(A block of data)
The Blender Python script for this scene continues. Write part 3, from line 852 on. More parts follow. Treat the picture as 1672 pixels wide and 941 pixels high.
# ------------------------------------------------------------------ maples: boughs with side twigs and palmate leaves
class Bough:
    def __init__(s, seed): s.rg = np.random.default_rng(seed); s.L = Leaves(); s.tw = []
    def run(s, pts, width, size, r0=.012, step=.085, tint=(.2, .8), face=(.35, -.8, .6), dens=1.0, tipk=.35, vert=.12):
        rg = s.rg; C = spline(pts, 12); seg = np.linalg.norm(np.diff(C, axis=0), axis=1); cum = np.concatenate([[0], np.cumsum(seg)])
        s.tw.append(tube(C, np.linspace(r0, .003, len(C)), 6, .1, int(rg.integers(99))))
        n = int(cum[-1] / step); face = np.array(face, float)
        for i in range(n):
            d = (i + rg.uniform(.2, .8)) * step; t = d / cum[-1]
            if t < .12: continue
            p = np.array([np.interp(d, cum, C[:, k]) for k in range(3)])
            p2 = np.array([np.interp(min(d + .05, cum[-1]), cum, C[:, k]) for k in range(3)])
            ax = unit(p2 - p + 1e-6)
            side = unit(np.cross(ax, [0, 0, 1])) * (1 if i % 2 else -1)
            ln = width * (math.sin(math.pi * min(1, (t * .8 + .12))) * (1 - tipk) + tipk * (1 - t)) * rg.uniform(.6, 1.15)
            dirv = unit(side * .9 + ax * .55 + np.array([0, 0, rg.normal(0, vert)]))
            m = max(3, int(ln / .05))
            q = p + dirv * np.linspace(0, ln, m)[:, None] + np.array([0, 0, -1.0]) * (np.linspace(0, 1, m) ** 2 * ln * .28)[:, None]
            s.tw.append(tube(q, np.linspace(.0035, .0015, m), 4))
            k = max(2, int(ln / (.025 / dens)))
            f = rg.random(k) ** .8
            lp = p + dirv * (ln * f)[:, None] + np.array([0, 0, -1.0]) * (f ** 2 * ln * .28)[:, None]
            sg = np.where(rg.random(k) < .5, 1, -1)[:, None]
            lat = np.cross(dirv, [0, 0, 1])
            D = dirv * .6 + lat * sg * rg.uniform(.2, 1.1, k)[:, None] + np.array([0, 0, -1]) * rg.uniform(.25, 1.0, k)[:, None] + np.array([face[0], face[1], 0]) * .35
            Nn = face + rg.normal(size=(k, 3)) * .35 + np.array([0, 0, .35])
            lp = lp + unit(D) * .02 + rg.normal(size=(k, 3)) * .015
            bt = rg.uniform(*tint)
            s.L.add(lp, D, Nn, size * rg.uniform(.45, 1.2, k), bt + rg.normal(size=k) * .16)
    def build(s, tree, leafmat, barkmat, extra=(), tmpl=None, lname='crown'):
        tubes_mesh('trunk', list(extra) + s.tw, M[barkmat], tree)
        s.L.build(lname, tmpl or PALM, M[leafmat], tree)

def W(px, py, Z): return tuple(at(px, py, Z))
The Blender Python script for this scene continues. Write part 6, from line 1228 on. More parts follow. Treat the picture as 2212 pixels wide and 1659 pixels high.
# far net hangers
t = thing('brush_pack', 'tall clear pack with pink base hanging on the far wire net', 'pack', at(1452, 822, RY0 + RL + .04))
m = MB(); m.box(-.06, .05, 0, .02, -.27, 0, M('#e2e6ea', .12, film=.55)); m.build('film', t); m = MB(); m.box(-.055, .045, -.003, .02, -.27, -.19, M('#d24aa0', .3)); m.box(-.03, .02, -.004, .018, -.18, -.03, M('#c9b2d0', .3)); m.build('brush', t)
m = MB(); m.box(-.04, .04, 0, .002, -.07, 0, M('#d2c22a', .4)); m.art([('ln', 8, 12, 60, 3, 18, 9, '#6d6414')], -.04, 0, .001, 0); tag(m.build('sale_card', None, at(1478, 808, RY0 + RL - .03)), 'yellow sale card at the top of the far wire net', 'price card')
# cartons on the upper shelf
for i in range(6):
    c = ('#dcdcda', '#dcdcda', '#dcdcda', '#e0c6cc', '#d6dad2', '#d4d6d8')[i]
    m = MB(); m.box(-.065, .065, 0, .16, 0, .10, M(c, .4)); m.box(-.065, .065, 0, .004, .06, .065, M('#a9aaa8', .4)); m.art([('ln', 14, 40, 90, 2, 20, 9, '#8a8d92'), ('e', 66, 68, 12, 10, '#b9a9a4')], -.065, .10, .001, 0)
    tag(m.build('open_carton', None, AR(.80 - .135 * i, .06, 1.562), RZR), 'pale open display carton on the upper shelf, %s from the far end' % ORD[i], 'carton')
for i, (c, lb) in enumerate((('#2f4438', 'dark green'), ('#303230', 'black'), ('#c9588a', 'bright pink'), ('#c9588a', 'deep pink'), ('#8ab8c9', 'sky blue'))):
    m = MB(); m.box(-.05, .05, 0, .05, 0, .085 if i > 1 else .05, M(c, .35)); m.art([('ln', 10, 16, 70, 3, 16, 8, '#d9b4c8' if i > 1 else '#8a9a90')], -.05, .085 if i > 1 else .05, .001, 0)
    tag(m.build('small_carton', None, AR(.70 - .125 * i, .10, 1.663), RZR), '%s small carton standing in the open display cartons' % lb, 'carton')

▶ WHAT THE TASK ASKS
Return from the data every line that holds "follow".

▶ RESPONSE
The Blender Python script for this scene continues. Write part 3, from line 852 on. More parts follow. Treat the picture as 1672 pixels wide and 941 pixels high.
The Blender Python script for this scene continues. Write part 6, from line 1228 on. More parts follow. Treat the picture as 2212 pixels wide and 1659 pixels high.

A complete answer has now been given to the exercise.